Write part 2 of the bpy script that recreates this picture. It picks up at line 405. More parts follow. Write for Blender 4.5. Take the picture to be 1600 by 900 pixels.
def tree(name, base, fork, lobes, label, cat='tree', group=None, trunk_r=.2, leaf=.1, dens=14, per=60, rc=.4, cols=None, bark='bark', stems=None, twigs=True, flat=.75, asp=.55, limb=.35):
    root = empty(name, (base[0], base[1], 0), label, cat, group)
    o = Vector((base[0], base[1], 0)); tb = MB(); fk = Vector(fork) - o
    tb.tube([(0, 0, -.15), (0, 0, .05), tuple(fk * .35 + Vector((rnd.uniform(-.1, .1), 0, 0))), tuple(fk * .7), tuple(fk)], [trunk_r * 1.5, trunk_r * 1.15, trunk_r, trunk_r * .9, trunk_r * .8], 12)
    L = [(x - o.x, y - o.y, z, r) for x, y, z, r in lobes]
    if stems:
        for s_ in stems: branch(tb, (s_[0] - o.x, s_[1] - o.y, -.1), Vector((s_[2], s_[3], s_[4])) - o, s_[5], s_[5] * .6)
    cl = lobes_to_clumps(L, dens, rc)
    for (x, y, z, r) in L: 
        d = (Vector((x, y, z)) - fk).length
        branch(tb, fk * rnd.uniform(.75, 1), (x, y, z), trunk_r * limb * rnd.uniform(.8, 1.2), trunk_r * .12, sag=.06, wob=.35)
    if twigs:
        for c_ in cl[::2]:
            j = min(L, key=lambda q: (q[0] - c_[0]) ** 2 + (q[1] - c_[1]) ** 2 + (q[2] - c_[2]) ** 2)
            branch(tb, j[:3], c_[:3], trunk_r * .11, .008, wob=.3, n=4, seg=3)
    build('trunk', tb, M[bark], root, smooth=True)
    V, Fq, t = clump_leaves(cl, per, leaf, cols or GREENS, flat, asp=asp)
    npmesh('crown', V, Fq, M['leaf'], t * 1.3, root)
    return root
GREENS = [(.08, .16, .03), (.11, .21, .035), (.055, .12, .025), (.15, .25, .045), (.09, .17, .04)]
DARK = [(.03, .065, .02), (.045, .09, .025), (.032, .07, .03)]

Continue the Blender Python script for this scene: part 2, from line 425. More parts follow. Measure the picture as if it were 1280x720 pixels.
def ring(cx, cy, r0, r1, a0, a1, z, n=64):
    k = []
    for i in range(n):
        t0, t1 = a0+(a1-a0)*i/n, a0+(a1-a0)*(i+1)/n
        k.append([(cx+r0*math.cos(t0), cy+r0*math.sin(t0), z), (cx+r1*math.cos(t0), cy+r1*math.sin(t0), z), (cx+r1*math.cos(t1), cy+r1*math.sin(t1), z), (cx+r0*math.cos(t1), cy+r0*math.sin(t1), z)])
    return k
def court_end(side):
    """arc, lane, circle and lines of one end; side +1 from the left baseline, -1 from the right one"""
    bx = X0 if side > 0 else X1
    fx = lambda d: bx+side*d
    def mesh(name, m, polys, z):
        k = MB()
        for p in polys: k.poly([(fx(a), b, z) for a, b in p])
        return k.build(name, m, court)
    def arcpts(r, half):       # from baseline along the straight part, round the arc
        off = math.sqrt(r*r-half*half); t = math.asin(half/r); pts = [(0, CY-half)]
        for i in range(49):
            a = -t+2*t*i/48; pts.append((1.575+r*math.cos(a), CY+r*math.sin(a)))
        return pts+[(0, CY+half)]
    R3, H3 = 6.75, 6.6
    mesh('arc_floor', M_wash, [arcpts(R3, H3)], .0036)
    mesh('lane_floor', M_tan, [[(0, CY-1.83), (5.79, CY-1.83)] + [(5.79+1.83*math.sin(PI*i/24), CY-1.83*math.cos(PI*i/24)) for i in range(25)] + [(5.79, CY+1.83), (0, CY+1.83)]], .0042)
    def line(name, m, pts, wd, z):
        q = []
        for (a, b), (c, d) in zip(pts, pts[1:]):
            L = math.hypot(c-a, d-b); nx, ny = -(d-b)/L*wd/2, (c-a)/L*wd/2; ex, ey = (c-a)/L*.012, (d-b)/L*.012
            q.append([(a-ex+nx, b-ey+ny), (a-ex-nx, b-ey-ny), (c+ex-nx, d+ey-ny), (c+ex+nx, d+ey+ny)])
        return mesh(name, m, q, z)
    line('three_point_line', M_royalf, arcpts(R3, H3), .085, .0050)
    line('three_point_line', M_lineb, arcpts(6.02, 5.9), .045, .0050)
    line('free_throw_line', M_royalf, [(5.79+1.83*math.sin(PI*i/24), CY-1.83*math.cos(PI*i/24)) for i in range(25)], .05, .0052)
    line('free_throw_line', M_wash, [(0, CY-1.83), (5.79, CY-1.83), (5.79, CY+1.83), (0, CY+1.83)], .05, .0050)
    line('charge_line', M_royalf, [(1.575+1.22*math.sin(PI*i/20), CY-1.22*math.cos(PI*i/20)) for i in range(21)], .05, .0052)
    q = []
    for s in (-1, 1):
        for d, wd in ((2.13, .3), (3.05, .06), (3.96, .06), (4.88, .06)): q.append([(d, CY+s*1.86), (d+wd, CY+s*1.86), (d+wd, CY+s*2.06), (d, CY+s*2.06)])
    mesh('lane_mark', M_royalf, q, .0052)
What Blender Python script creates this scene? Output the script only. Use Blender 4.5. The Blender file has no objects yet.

####

* What to work on: Transcribe each record exactly. Leave nothing out.

* Output below:
Write part 2 of the bpy script that recreates this picture. It picks up at line 405. More parts follow. Write for Blender 4.5. Take the picture to be 1600 by 900 pixels.
def tree(name, base, fork, lobes, label, cat='tree', group=None, trunk_r=.2, leaf=.1, dens=14, per=60, rc=.4, cols=None, bark='bark', stems=None, twigs=True, flat=.75, asp=.55, limb=.35):
    root = empty(name, (base[0], base[1], 0), label, cat, group)
    o = Vector((base[0], base[1], 0)); tb = MB(); fk = Vector(fork) - o
    tb.tube([(0, 0, -.15), (0, 0, .05), tuple(fk * .35 + Vector((rnd.uniform(-.1, .1), 0, 0))), tuple(fk * .7), tuple(fk)], [trunk_r * 1.5, trunk_r * 1.15, trunk_r, trunk_r * .9, trunk_r * .8], 12)
    L = [(x - o.x, y - o.y, z, r) for x, y, z, r in lobes]
    if stems:
        for s_ in stems: branch(tb, (s_[0] - o.x, s_[1] - o.y, -.1), Vector((s_[2], s_[3], s_[4])) - o, s_[5], s_[5] * .6)
    cl = lobes_to_clumps(L, dens, rc)
    for (x, y, z, r) in L: 
        d = (Vector((x, y, z)) - fk).length
        branch(tb, fk * rnd.uniform(.75, 1), (x, y, z), trunk_r * limb * rnd.uniform(.8, 1.2), trunk_r * .12, sag=.06, wob=.35)
    if twigs:
        for c_ in cl[::2]:
            j = min(L, key=lambda q: (q[0] - c_[0]) ** 2 + (q[1] - c_[1]) ** 2 + (q[2] - c_[2]) ** 2)
            branch(tb, j[:3], c_[:3], trunk_r * .11, .008, wob=.3, n=4, seg=3)
    build('trunk', tb, M[bark], root, smooth=True)
    V, Fq, t = clump_leaves(cl, per, leaf, cols or GREENS, flat, asp=asp)
    npmesh('crown', V, Fq, M['leaf'], t * 1.3, root)
    return root
GREENS = [(.08, .16, .03), (.11, .21, .035), (.055, .12, .025), (.15, .25, .045), (.09, .17, .04)]
DARK = [(.03, .065, .02), (.045, .09, .025), (.032, .07, .03)]

Continue the Blender Python script for this scene: part 2, from line 425. More parts follow. Measure the picture as if it were 1280x720 pixels.
def ring(cx, cy, r0, r1, a0, a1, z, n=64):
    k = []
    for i in range(n):
        t0, t1 = a0+(a1-a0)*i/n, a0+(a1-a0)*(i+1)/n
        k.append([(cx+r0*math.cos(t0), cy+r0*math.sin(t0), z), (cx+r1*math.cos(t0), cy+r1*math.sin(t0), z), (cx+r1*math.cos(t1), cy+r1*math.sin(t1), z), (cx+r0*math.cos(t1), cy+r0*math.sin(t1), z)])
    return k
def court_end(side):
    """arc, lane, circle and lines of one end; side +1 from the left baseline, -1 from the right one"""
    bx = X0 if side > 0 else X1
    fx = lambda d: bx+side*d
    def mesh(name, m, polys, z):
        k = MB()
        for p in polys: k.poly([(fx(a), b, z) for a, b in p])
        return k.build(name, m, court)
    def arcpts(r, half):       # from baseline along the straight part, round the arc
        off = math.sqrt(r*r-half*half); t = math.asin(half/r); pts = [(0, CY-half)]
        for i in range(49):
            a = -t+2*t*i/48; pts.append((1.575+r*math.cos(a), CY+r*math.sin(a)))
        return pts+[(0, CY+half)]
    R3, H3 = 6.75, 6.6
    mesh('arc_floor', M_wash, [arcpts(R3, H3)], .0036)
    mesh('lane_floor', M_tan, [[(0, CY-1.83), (5.79, CY-1.83)] + [(5.79+1.83*math.sin(PI*i/24), CY-1.83*math.cos(PI*i/24)) for i in range(25)] + [(5.79, CY+1.83), (0, CY+1.83)]], .0042)
    def line(name, m, pts, wd, z):
        q = []
        for (a, b), (c, d) in zip(pts, pts[1:]):
            L = math.hypot(c-a, d-b); nx, ny = -(d-b)/L*wd/2, (c-a)/L*wd/2; ex, ey = (c-a)/L*.012, (d-b)/L*.012
            q.append([(a-ex+nx, b-ey+ny), (a-ex-nx, b-ey-ny), (c+ex-nx, d+ey-ny), (c+ex+nx, d+ey+ny)])
        return mesh(name, m, q, z)
    line('three_point_line', M_royalf, arcpts(R3, H3), .085, .0050)
    line('three_point_line', M_lineb, arcpts(6.02, 5.9), .045, .0050)
    line('free_throw_line', M_royalf, [(5.79+1.83*math.sin(PI*i/24), CY-1.83*math.cos(PI*i/24)) for i in range(25)], .05, .0052)
    line('free_throw_line', M_wash, [(0, CY-1.83), (5.79, CY-1.83), (5.79, CY+1.83), (0, CY+1.83)], .05, .0050)
    line('charge_line', M_royalf, [(1.575+1.22*math.sin(PI*i/20), CY-1.22*math.cos(PI*i/20)) for i in range(21)], .05, .0052)
    q = []
    for s in (-1, 1):
        for d, wd in ((2.13, .3), (3.05, .06), (3.96, .06), (4.88, .06)): q.append([(d, CY+s*1.86), (d+wd, CY+s*1.86), (d+wd, CY+s*2.06), (d, CY+s*2.06)])
    mesh('lane_mark', M_royalf, q, .0052)
What Blender Python script creates this scene? Output the script only. Use Blender 4.5. The Blender file has no objects yet.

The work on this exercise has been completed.